Clinique Chapman: The next mayor can get public safety right. Here’s how.
Last month, DC Justice Lab convened nearly 30 organizations to stand together on the steps of the Wilson Building and release the 2026 DC Public Safety Policy Agenda, a set of recommendations developed by policy experts, individuals working directly with young people, survivors of violence, former law enforcement officials, returning citizens, and families navigating the system every day.
The agenda’s community-informed framework seeks to rectify the fact that public safety in DC has been defined too narrowly for too long. The conversation still centers on policing — how many officers we have, how quickly we can hire more — while ignoring the strategies, policies and programs that actually drive safety outcomes.

A new mayor will take office in January, and together with a new congressional delegate and DC Council will shape the city’s next chapter. That creates an opportunity, but only if leaders are willing to move beyond the same narratives and failed policies that have driven the approach to public safety for years.
Over the past year, the District has been subjected to a steady stream of federal attacks on its public safety policies, with decisions being made devoid of meaningful input from the people who live here. Congress has repeatedly advanced legislation that expands surveillance, increases enforcement powers and undermines local control. These policies are disconnected from what actually makes communities safer, and they disproportionately harm Black and brown residents and reflect a deeply racialized approach to public safety. None of it reflects what DC residents are asking for or what the data shows is effective.
Instead, the District has been used as a political proving ground. Those decisions carry real consequences, and they fall most heavily on Black communities that are already over-policed and under-resourced. Black residents make up less than half of DC’s population but account for more than 90% of searches that result in no warning, ticket or arrest. These are the same communities that experience the highest levels of trauma, violence and enforcement.
Violent crime in DC dropped significantly over the last two years, even as the police force remained below historic staffing levels. Nationally, homicides declined in the vast majority of major cities, many of which are also facing staffing shortages. The evidence does not support the idea that investment in increasing the officer headcount drives safety.
What actually works is investment in communities.
The co-created policy agenda prioritizes scaling up community violence intervention and establishing clear standards and accountability. It calls for expanding non-police responses to behavioral health crises so that people in need of care are not met instead with enforcement. It pushes for sustained investment in housing, employment and trauma recovery, conditions that are consistently linked to reductions in violence.

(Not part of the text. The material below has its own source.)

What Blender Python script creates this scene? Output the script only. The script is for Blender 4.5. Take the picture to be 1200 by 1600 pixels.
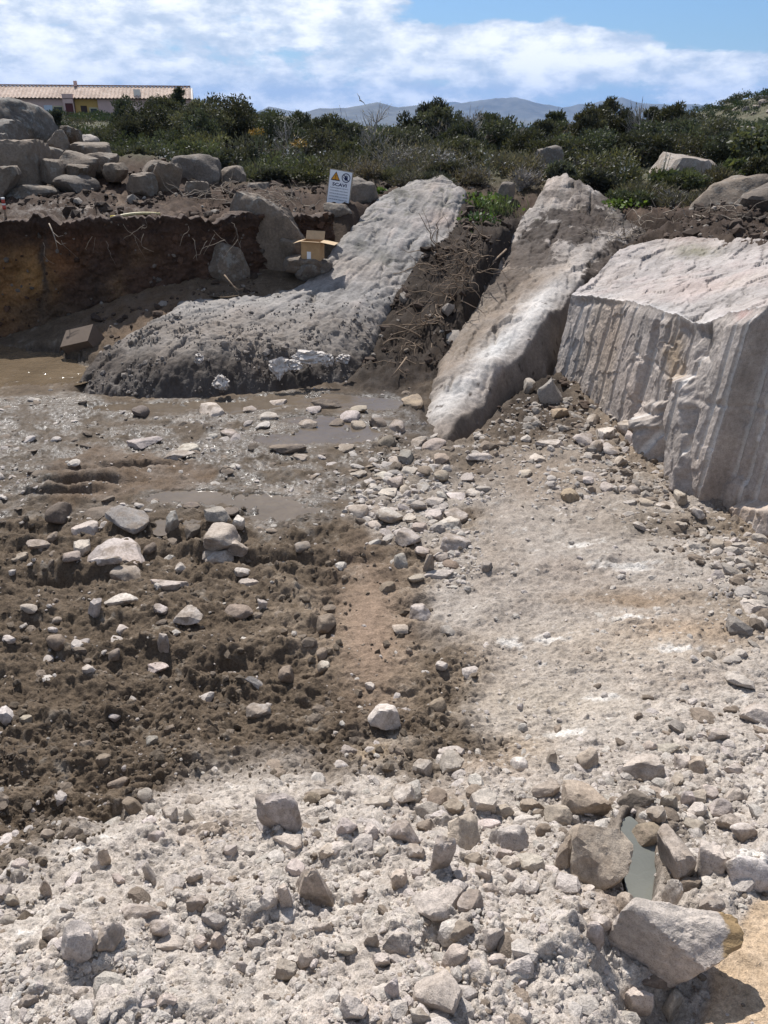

The agenda also addresses the ways current policies continue to produce harm. Practices like jump-out searches (DC’s version of stop-and-frisk) disproportionately target Black residents with little evidence of effectiveness. Surveillance tools continue to expand without meaningful oversight, with data shared across federal agencies and little transparency to the public. And people returning from incarceration are often set up to fail, with nearly 1 in 3 people on supervision in DC ending up back in custody — most often for violations, not new crimes. When city leaders continue to rely on and implement failed policies, Black families and communities pay the price.
The same is true for how the city treats young people. Youth, particularly Black youth, are pulled deeper into a system that punishes behaviors instead of addressing unmet needs. Any serious public safety strategy has to start from the premise that young people are children and that policies and programs should be designed to support them, not criminalize them. The agenda calls for investments in prevention, education, and community-based supports that keep young people out of the system in the first place. It prioritizes age- and developmentally appropriate responses, diversion, and resources that address root causes rather than relying on punishment as a default. We cannot hold children to a higher standard of accountability while willfully ignoring the flawed and inequitable systems they are born into.
The agenda also confronts a basic mismatch in how the city responds to harm. Too often, behavioral health needs are treated as public safety threats, and the default response is law enforcement — an approach that has ended in tragic and preventable harm, particularly among Black residents of the District. The city needs to expand our behavioral health infrastructure and scale up alternative response programs so that mental health crises, substance use and other nonviolent incidents are met with the needed trained professionals, not armed officers. Cities across the country have shown that these models reduce unnecessary police contact and improve outcomes for residents in crisis. DC should be doing the same.
Alongside the agenda’s public release, we shared the proposals with all mayoral candidates. This was an intentional, nonpartisan choice to ensure that, regardless of who becomes mayor, no future administration can lead on public safety without having access to a concrete, community-informed set of priorities.
DC needs leadership that is willing to follow the evidence and invest in approaches that are already showing results. That includes recognizing that public safety policy imposed from outside the District, without accountability to residents, will not produce better outcomes.
DC residents understand what safety requires. The organizations that worked together to create this agenda are already doing that work every day, often with limited resources and inconsistent support.
The next mayor and council will decide whether DC continues to follow an ineffective model that has produced harm and inequity, or invests in a public safety framework that is evidence-driven, community-rooted, and built to last. The stakes are too high to get this wrong.
Clinique Chapman is chief executive officer of DC Justice Lab.